Une certaine tension peut durer pendant toute la « séance », témoin d’une vigilance accrue et d’une motivation à bien faire, mais elle n’est en général ni gênante ni vraiment pénible. Et elle se transforme en soulagement, voire en vraie euphorie, quand l’exercice se termine. Ouf, ça n’était que cela ! Mais dommage de devoir passer par ce couloir sombre du trac avant de voir la lumière de la réussite…
Quelques conseils pour gérer le trac tirés des pratiques sophrologiques.
1. Apprenez à utiliser votre respiration comme un calmant naturel
L’avantage de cet anxiolytique est qu’on peut l’avoir toujours sur soi ! Et, ce qui ne gâche rien, il n’a aucun effet secondaire.

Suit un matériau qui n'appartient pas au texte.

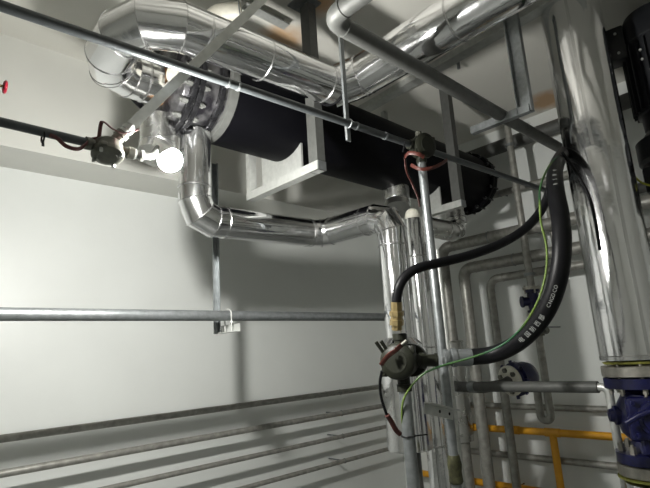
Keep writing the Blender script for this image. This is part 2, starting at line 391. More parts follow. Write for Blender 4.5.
# right end flange pair
for xx in (3.86, 3.91):
    T.part('flange', Shape().lathe((xx, ty, tz), X, [(0, tr + .02), (.004, tr + .025), (.034, tr + .025), (.038, tr + .02)], 14 if xx > 3.9 else 64), 'black_foam', sharp=.3)
T.part('end_cover', Shape().lathe((3.945, ty, tz), X, [(0, tr), (.05, tr - .03), (.11, .12), (.12, .02)], 40), 'black_foam')
for i in range(16):
    a = 2 * math.pi * i / 16; c = Vector((3.85, ty + math.cos(a) * .262, tz + math.sin(a) * .262))
    T.part('bolt', Shape().cyl(c - X * .025, c + X * .0, .015, 6).cyl(c, c + X * .12, .009, 8), 'black_iron')
for cx_, nm in ((1.80, 'saddle'), (3.20, 'saddle')):
    pts = []
    for i in range(13):
        a = math.radians(-128 + 103 * i / 12); pts.append((cx_, ty + math.cos(a) * (tr + .002), tz + math.sin(a) * (tr + .002)))
    pts += [(cx_, ty + .225, 1.045), (cx_, ty + math.cos(math.radians(-128)) * tr, 1.045)]
    T.part('saddle', Shape().prism(pts, (.014, 0, 0)), 'galv_light', label='curved steel saddle plate')
T.finish()

# hanging frames
def frame(xc, zb, label):
    T = Thing('tank_support', label, 'support', 'steel frames hanging from the ceiling around the tank')
    yf, yb = 1.862, 2.47
    T.part('post', Shape().beam((xc, yf, zb), (xc, yf, CEIL), X, chan(.07, .058, .007)), 'steel_grey')
    T.part('post', Shape().beam((xc, yb, zb), (xc, yb, CEIL), X, chan(.04, .05, .006)), 'galv_light')
    T.part('cross_bar', Shape().beam((xc - .003, yf - .034, zb + .025), (xc - .003, yb + .02, zb + .025), X, chan(.05, .058, .006)), 'galv_light')
    T.part('end_cap', Shape().box((xc + .029, yf - .037, zb + .025), (.058, .006, .05)), 'galv')
    T.part('end_plate', Shape().box((xc + .004, yf, CEIL - .005), (.14, .14, .01)), 'galv')
    T.finish()
frame(1.738, .965, 'steel hanging frame round the left half of the black tank, brightly lit by the bulb')
frame(3.15, .985, 'steel hanging frame round the right half of the black tank, near the cream-topped riser')

# ------------------------------------------------------------------ electrical conduit across the front
def conduit_pts(px, py): return P(px, py, z=1.0)
c0, c1 = P(-6, 3.5, z=1.02), P(545, 190, z=.99)
CD = (c1 - c0).normalized()
def on_conduit(px):
    # point of the conduit seen at a photo column
    lo, hi = 0., 1.
    for _ in range(40):
        m_ = (lo + hi) / 2; q = c0.lerp(c1, m_); l = CAMROWS.transposed() @ q; u = 325 - l.x / l.z * 500
        if u < px: lo = m_
        else: hi = m_
    return c0.lerp(c1, lo)
T = Thing('electrical_conduit', 'long dark grey conduit crossing the whole upper picture in front of the silver pipes', 'conduit')
k = T.part('pipe', Shape().cyl(c0, c1, .0165), 'conduit_dark')
for px in (228, 238, 356, 385):
    q = on_conduit(px); T.part('coupling_ring', Shape().cyl(q - CD * .004, q + CD * .004, .0195), 'galv', k)
T.finish()
# junction box on that conduit with its dropping conduit
def round_box(name, label, c, face, hubs, R=.06, dep=.06, material='olive_iron', extra=None, cat='junction box'):
    T = Thing(name, label, cat); c = Vector(c); f = Vector(face).normalized()
    k = T.part('body', Shape().lathe(c - f * dep / 2, f, [(0, R * .5), (dep * .12, R * .85), (dep * .3, R), (dep * .8, R)], 32), material)
    T.part('cover', Shape().lathe(c + f * dep * .3, f, [(0, R * 1.08), (dep * .12, R * 1.12), (dep * .35, R * 1.1), (dep * .45, R * .95), (dep * .5, R * .7), (dep * .52, R * .68)], 32), material)
    ref = Z if abs(f.z) < .9 else X
    u = f.cross(ref).normalized(); v = f.cross(u)
    for a in (35, 215):
        e = u * math.cos(math.radians(a)) + v * math.sin(math.radians(a))
        q = c + f * dep * .45 + e * R * 1.12
        T.part('cover_lug', Shape().box(q, (R * .35, R * .5, dep * .3), Matrix((u, v, f)).transposed(), .003), material)
    for d, l, r in hubs:
        d = Vector(d).normalized()
        T.part('hub', Shape().lathe(c, d, [(R * .5, r), (l * .75, r), (l * .76, r * 1.18), (l, r * 1.18)], 24), material)
    if extra: extra(T, c, f)
    return T.finish()
J2 = on_conduit(420) + Vector((0, 0, 0))
view2 = -J2.normalized()
def strap_on(T, pts, wd=.012, m_='strap_red', nm='strap'):
    T.part(nm, Shape().tube(spline([Vector(p) for p in pts], 6), wd / 2, 10, flat=.35), m_)
def J2x(T, c, f):
    T.part('top_plug', Shape().cyl(c + Z * .05, c + Z * .085, .017, 12), 'box_steel')
    d1 = at_depth
    dp = 2.47
    strap_on(T, [d1(405, 157, dp), d1(409, 153, dp - .03), d1(418, 154, dp - .05), d1(424, 157, dp - .04)], .02, 'strap_red', 'red_strap')
    strap_on(T, [d1(411, 165, dp), d1(420, 169, dp - .05), d1(432, 168, dp - .04), d1(441, 164, dp), d1(447, 160, dp + .06)], .018, 'strap_red', 'red_strap')
    strap_on(T, [d1(405, 158, dp), d1(407, 172, dp), d1(412, 183, dp - .04), d1(418, 197, dp - .05), d1(420, 207, dp - .05)], .017, 'strap_red', 'red_strap')
    T.part('cable_tie', Shape().cyl(d1(403, 152, dp), d1(405, 142, dp), .004, 8), 'black_rubber')
round_box('junction_box', 'dark olive junction box with red straps on the long conduit crossing the black tank', J2, (-.25, -.95, -.1),
          [(CD, .085, .022), (-CD, .085, .022), (-Z, .085, .023), (Z, .06, .02)], .058, .075, extra=J2x)
dx, dy = J2.x, J2.y
T = Thing('electrical_conduit', 'vertical grey conduit dropping from the red-strapped junction box to a taped coupling', 'conduit')
k = T.part('pipe', Shape().cyl((dx, dy, J2.z - .07), (dx, dy, -.50), .0215), 'galv')
T.part('coupling', Shape().lathe((dx, dy, -.60), Z, [(0, .026), (.01, .032), (.05, .029), (.08, .033), (.12, .026)], 16), 'ptfe', label='coupling wrapped in dirty thread tape')
T.part('pipe', Shape().cyl((dx, dy, -.6), (dx, dy, FLOOR), .0215), 'galv')
T.finish()
# the bracket holding the conduits
q0, q1 = P(424, 406, y=1.34), P(453, 413, y=1.34)
T = Thing('pipe_bracket', 'light grey angle bracket with two dark holes clamping the vertical conduits', 'bracket')
d = (q1 - q0).normalized()
k = T.part('plate', Shape().beam(q0, q1, Z, [(-.003, -.03), (.003, -.03), (.003, .012), (-.003, .012)]).beam(q0, q1, Z, [(-.003, .01), (.035, .01), (.035, .016), (-.003, .016)]), 'galv_light')
for f_ in (.5, .84):
    q = q0.lerp(q1, f_) + Z * -.008; n_ = Vector((-d.y, d.x, 0)); n_ = n_ if n_.dot(q) < 0 else -n_
    T.part('hole', Shape().cyl(q + n_ * .001, q + n_ * .0045, .007, 16), 'hole_dark', k)
T.finish()
for (pa, pb, ydist, rad, lab, mt) in (
        ((413, 240), (421, 488), 2.05, .015, 'thin grey conduit squeezed between the drop pipe and the cream-topped riser', 'galv'),
        ((437, 250), (447, 488), 1.62, .012, 'thin bright conduit just right of the vertical conduit with bracket', 'galv_light')):
    a = P(*pa, y=ydist); T = Thing('electrical_conduit', lab, 'conduit')
    T.part('pipe', Shape().cyl((a.x, a.y, a.z), (a.x, a.y, FLOOR), rad), mt)
    if rad < .014: T.part('conduit_clip', Shape().torus((a.x, a.y, P(441, 441, y=1.62).z), Z, .014, .004, 20, 8).box((a.x - .02, a.y - .012, P(441, 441, y=1.62).z), (.02, .006, .012)).box((a.x + .02, a.y - .012, P(441, 441, y=1.62).z), (.02, .006, .012)), 'galv_light')
    T.finish()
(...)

L’objectif est de vous concentrer durant deux minutes sur votre respiration, en essayant de la rendre lente et plutôt contrôlée par le « ventre » (les muscles de l’abdomen agissent directement sur le diaphragme et donc les poumons). Inspirez lentement, pas trop profondément, puis prenez bien conscience de l’expiration, en soufflant lentement par le nez ou par la bouche peu ouverte. À chaque expiration, percevez le relâchement des muscles du corps qui l’accompagne. Positionnez une main sur votre ventre pour bien sentir les mouvements de l’abdomen, et les amplifier si besoin. En vous entraînant régulièrement à froid à ce petit exercice, vous pourrez l’appliquer facilement à chaud, notamment dans les phases de préparation et d’attente avant la prise de parole.
2. Visualisez la scène mentalement avant qu’elle ne commence
Concentrez-vous uniquement sur vos propres actions : je dis ceci, je prends cela, je fais ça, je parle à untel, etc. À la manière d’un skieur qui visualise sa descente et chacun des virages les yeux fermés avant de se lancer sur la piste. Cette répétition virtuelle vous rassurera sur votre connaissance du sujet, et vous évitera les pensées parasites stressantes.
3. « Forcez le passage » avec des images positives
Durant l’attente, vous pouvez visualiser un souvenir précis de réussite dans un exercice similaire antérieur, ou les encouragements ou compliments de vos amis. Il ne s’agit pas là de vous convaincre que vous êtes le (ou la) meilleur(e), mais simplement d’occuper le terrain pour chasser la propagande négative de votre anxiété. Comme sur un ordinateur, il n’y a de la place que pour un seul « fond d’écran » dans votre esprit, donc faites en sorte qu’il vous soit favorable. Utilisez les minutes d’attente pour vous créer une image mentale favorable, par exemple en visualisant vos proches vous encourageant et affirmant qu’ils adorent ce que vous faites. Quitte à forcer le trait, il vaut mieux que vous commenciez votre intervention dans un climat intérieur optimiste plutôt que pessimiste.